Орлова появилась благоухающая, в черной норковой шубе, которую оставила в передней, не догадываясь, какая сложная комбинация затевается у нее за спиной. Лиза между тем вызвала Раневскую и упросила дать ей хотя бы на полчаса это роскошное изделие, с помощью которого она рассчитывала произвести впечатление на жениха, на свидание с которым и направлялась. Раневская разрешила, и Лиза, еле втиснувшись в орловскую шубу, скрылась. Прошло около часа. Орлова поднялась уходить. Раневская, осторожно маневрируя, перекрыла подступы к двери. Лиза не появлялась. На часах было около шести вечера. «А вдруг у нее спектакль?» — в ужасе подумала Фаина Георгиевна, глядя на все более каменевшую, но не подававшую вида Орлову. Положение становилось совершенно диким. «Любушка! — внезапно вскрикнула Раневская, уловив слабое движение своей гостьи в сторону двери. — Как я вас понимаю! Меня в свое время заездил концертами Абдулов. Он чудный! Чудный! Знаете, во время гастролей мы обычно ужинали у меня в номере. Когда Абдулов уходил, я вспоминала его рассказы и хохотала, как филин в ночи, пугая горничную. Осип Наумович уверял, что наши ночные беседы его скомпрометировали, и будто он даже слышал, как дежурная сокрушалась, что у него старая жена! Однажды…»

Любушка пробыла у Раневской еще два часа, пока хлопнувшая в передней дверь не возвестила о приходе Лизы. Орлова была выпущена, а Раневская потом красочно живописала эту историю прабабушке, Павле Леонтьевне… Кстати, они были очень похожи с матерью Орловой — Евгенией Николаевной Сухотиной, не столько даже внешне, сколько общностью характеров, способных вызывать трепет.

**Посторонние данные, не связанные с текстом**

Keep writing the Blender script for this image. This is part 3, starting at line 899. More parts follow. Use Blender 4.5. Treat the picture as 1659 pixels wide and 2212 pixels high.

В тот мартовский день во Внуково Орлова зашла к сестре, в ее дом, находившийся по соседству с участком Евы Милютиной — звезды мюзик-холла двадцатых, а позднее актрисы Театра сатиры. Нонна Петровна недавно оправилась от очередного приступа астмы, мучившей ее последние несколько лет, и теперь вновь потягивала из мятой пачки всегдашний «Беломор» — ставший едва ли не видовым признаком особой породы женщин того времени.